Baker made a point of flying to Atlanta shortly after Bush’s election for a public appearance at the Carter Center and sat down privately with the former president. Ostracized over the eight years of Reagan’s tenure, Carter was happy to finally be consulted again, given the due he felt a former president deserved. “I’m one of the few Republicans who has a high regard for Carter,” Baker would say later. It helped that, like Wright, they shared a friendship with Robert Strauss. And Carter knew that Baker carried weight that his predecessors did not, thanks to his friendship with Bush. “They were probably as close together as any president and secretary of state that I remember with the possible exception of Nixon and Kissinger,” Carter said. “I knew he spoke for President Bush when he came down to Georgia.”
On Capitol Hill, the Democrats eventually agreed to go along with Baker’s plan, authorizing $4.5 million a month in humanitarian aid to the contras until the following February. But Representative Dave Obey of Wisconsin, who chaired a key appropriations subcommittee, insisted that the humanitarian aid be authorized for only part of the year, so that Congress could review what was happening on the ground. Baker agreed to stop aid at the end of November if the top four congressional leaders did not send letters approving its continuation, in effect handing lawmakers a veto if they chose to use it. “Baker knew we had a losing hand and he was very open to reshuffling the cards and trying to both defuse the bitterness so that he could start his tenure, and the president’s tenure, with a good relationship with the Democratic Congress,” Aronson said. “It was a chance to live to fight another day, but on very different terms.”
Bush signed the agreement on March 24 in the Cabinet Room of the White House with Baker and legislative leaders from both parties by his side, a far cry from the Reagan days when Democrats wanted nothing to do with his Central American adventures. “Today, for the first time in many years, the president and Congress, the Democratic and Republican leadership in the House and Senate, are speaking with one voice about Central America,” Bush said.
Baker later went to the White House briefing room, where he acknowledged that he was cleaning up the mess left by his former administration. “We all have to admit that the policy basically failed to some extent because we were not united,” he told reporters. “We had an executive branch going in one direction and a legislative branch going in another.”
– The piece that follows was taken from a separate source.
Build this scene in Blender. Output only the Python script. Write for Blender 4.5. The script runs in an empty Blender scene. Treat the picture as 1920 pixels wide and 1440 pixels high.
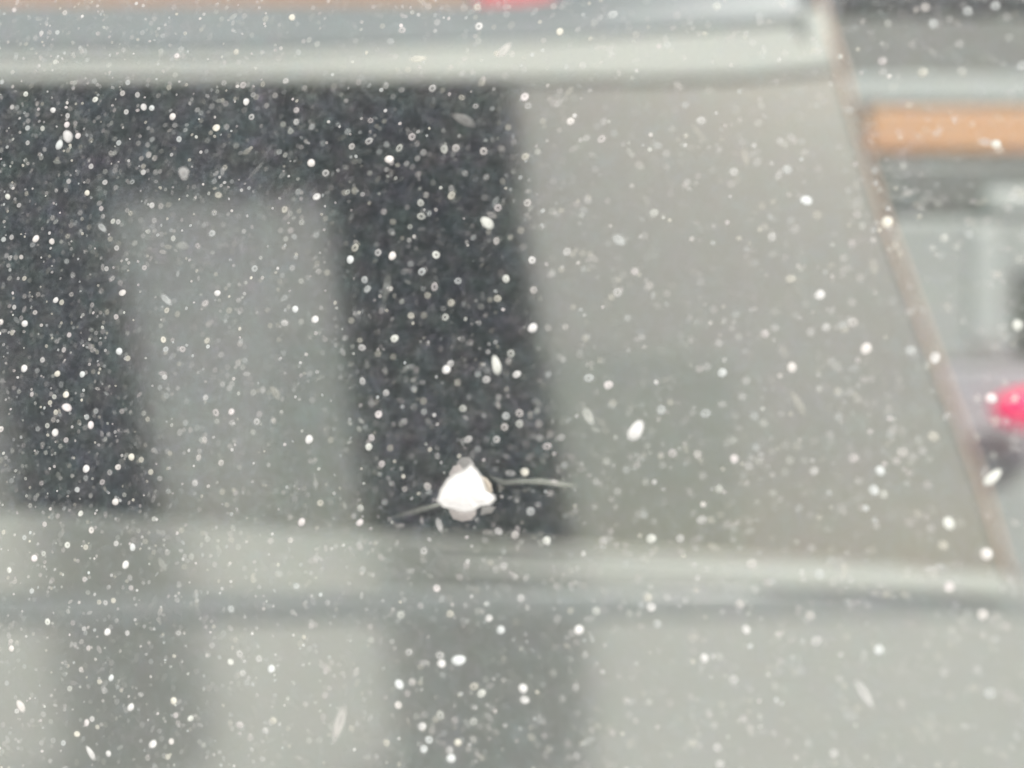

“Does it mean an end to the war?” he added. “Let’s hope so.”
Not everyone in the administration was happy with Baker. Although he had purged many of the Reagan true believers at the State Department, Dan Quayle and other conservatives thought the secretary of state was selling out the contras. Acutely aware of the pockets of opposition, Baker had negotiated the deal himself and while keeping in touch with Bush and Scowcroft, he did not feel the need to shop it around to other players.
As a result, C. Boyden Gray, the White House counsel, was miffed not to have a chance to review the agreement, as he normally would with nearly any other deal. He spoke out when he received a call while on vacation in Florida from Robert Pear, a New York Times reporter. The agreement, he told Pear, could have constitutional issues if it effectively gave a single house of Congress veto power over actions of the executive branch. Baker’s position was that it presented no such problems because it was a political “gentleman’s agreement,” not binding legislation.
Caught off guard by the reporter’s call, Gray did not think through how his comments would be received. By the time the next day’s Times arrived with the front-page headline “Unease Is Voiced on Contra Accord,” Gray knew he was in trouble. “Within minutes,” Gray remembered, “Bush called me and said we have a very unhappy secretary of state who’s about to go on Meet the Press and this is going to mess up what he was trying to say or what he wanted to say. It’s just awful. He said come in and talk, we’ve got to figure out what happened.”
Baker was indeed a very unhappy secretary of state. Robert Zoellick called Margaret Tutwiler to let her know about the story and she reached Baker in Houston. “Baker was absolutely livid,” Bernard Aronson remembered. Baker was already upset at Gray over the White House counsel’s insistence a few weeks earlier that the secretary sell some bank stock that could pose ethical questions. In fact, he had been so mad about it he had actually gone to the Oval Office to tell Bush to his face that he did not think the new president’s chief lawyer was “up to the job.” Now Gray was inserting himself into Baker’s policy lane too. “This was the first foreign policy achievement of our administration and the White House counsel is saying it might not be,” Baker said. “That was because we didn’t bring him into the loop—and had we brought him into the loop, we may never have gotten the deal.”
Gray called Baker to apologize and got an earful. “He was mad,” Gray said. “He was very mad. He has this Southern graciousness so he did accept my apology, but you could tell it was not a happy acceptance.”
In public, Baker tried to restrain his pique, but he held firm on the larger point, going on television that Sunday as planned to reinforce it. “Basically, it’s a restoration of presidential power and not any diminution of it,” he said on ABC’s This Week. In private, the feud went on for days. By Tuesday, Bush himself had to intervene, calling first Gray and then Baker to urge them to settle their differences.
Baker’s deal, meanwhile, stuck. The wars in Central America, which had so dominated Reagan’s foreign policy, disappeared from the front pages.